For a number of years, I lived in Cambridge, Mass., the progressive bastion where wokeness is a way of life and where Elizabeth Warren is deemed a common-sense centrist. The thing I always found most striking about Cambridge, the Harvard-centric fiefdom on the edge of Boston, was the self-assured naiveté born of its insularity. In Cambridge, Obama is remembered as a conservative, big-government never went out of style, and churches are festooned with placards full of progressive nostrums. This monoculture has consequences—the denizens of Cambridge are frequently puzzled as to why their favored candidates lose statewide and their enthusiasms are mocked beyond the boundaries of the fiefdom.
This all came back with a rush over the past week or two as the education world responded to Joe Biden’s victory in the presidential contest. I was struck by how uniformly Biden’s win was cheered by people who are putatively interested in education rather than partisan politics. They seemed to perceive Biden’s modest victory as a Democratic sweep, even as Republicans unexpectedly registered substantial gains in the House, fought to a near-draw in the Senate, and gained seats in statehouses. And they clearly thought that a Biden win was, by definition, good for education—there was no ambiguity and no doubt. It felt like Cambridge.
The Chronicle of Higher Education’s daily newsletter blandly reported, “In sharp contrast to President Trump, who spent much of the past four years attacking higher education, Biden—whose wife, Jill, is a longtime community-college educator—has signaled his support for the sector. His extensive Plan for Education Beyond High School promises to ‘strengthen college as a reliable pathway to the middle class.’ ”
My inbox was filled with cheery missives from purportedly nonpartisan outfits. The Emerson Collective, bankrolled by multibillionaire founder Laurene Powell Jobs, blasted out Jobs’ statement celebrating Biden’s “remarkable breadth of support from across the nation” and announcing that now “we will let out the breath we have been holding in for so long.”
The Nellie Mae Foundation intoned, “Democracy has spoken—voters have selected new leaders to move us forward to a better future.” The foundation explained that, “The current administration has sought to institute ‘patriotic education’ that whitewashes and misleads our young people,” but promised, “We remain committed to standing up and behind our partners in the fight against white supremacy and anti-Blackness, especially in our education system.”
The Leadership Academy, the New York City-based school leadership training program launched by Chancellor Joel Klein as a resolutely nonpolitical entity, wrote, “The election is over. In about 10 weeks, we will have a new President and Vice President—the first woman and woman of color in that role, a Black South Asian daughter of immigrants—who seem to be more aligned to The Leadership Academy’s work and organizational values. Rather than taking a colorblind approach to governing, their proposed policies suggest the importance of using critical race theory to identify and dismantle racist systems and structures that undergird our nation.”

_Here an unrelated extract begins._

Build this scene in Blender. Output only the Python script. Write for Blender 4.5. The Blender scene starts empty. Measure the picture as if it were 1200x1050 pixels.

In any other context, having leaders, advocates, funders, and pundits routinely say such things would seem astonishingly ideological or tone-deaf—but the culture of education today is such that they are regarded as unexceptional.
This matters. As I related over at Forbes shortly before Thanksgiving,
It means that much of the edu-sphere is often out of step with large swaths of the nation without ever realizing it. This is how the education community can be consistently surprised that things it imagines to be obviously unobjectionable—like the “1619 Project’s” insistence that the U.S. is a “slavocracy"—are deemed kooky and extreme by many outsiders. This is a recipe for frustration whenever one ventures beyond the bubble, especially when seeking to drive change in red states, purple states, or a federal government under anything other than iron-clad Democratic control.
It’s also produced an embarrassing naiveté. Expecting that Biden’s win will usher in a new era of radical change and transformative lawmaking, the edu-sphere is primed for disappointment. Ignoring Biden’s narrow margin in key states, Democratic losses in the House and their resulting wafer-thin majority, and the likelihood that Biden will be the first new president in decades to lack a Senate majority, they talk as if Biden had claimed the sweeping victory that many had anticipated. This is reflected in the vilification of Mitch McConnell, the casual depiction of Republicans as hateful bigots, and a seeming disinterest in understanding Republican principles and priorities.
All of this pretty much ensures that the education vanguard will be bewildered and embittered by the unexpected resistance they face from parents, policymakers, and others who live outside the educational bubble. It’s ironic to hear so many in K-12 and higher education complain that Republicans have become more hostile over time. It’s more accurate to say that the world of education has positioned itself as a fortress of progressivism, and the right has responded in kind. Welcome to Cambridge.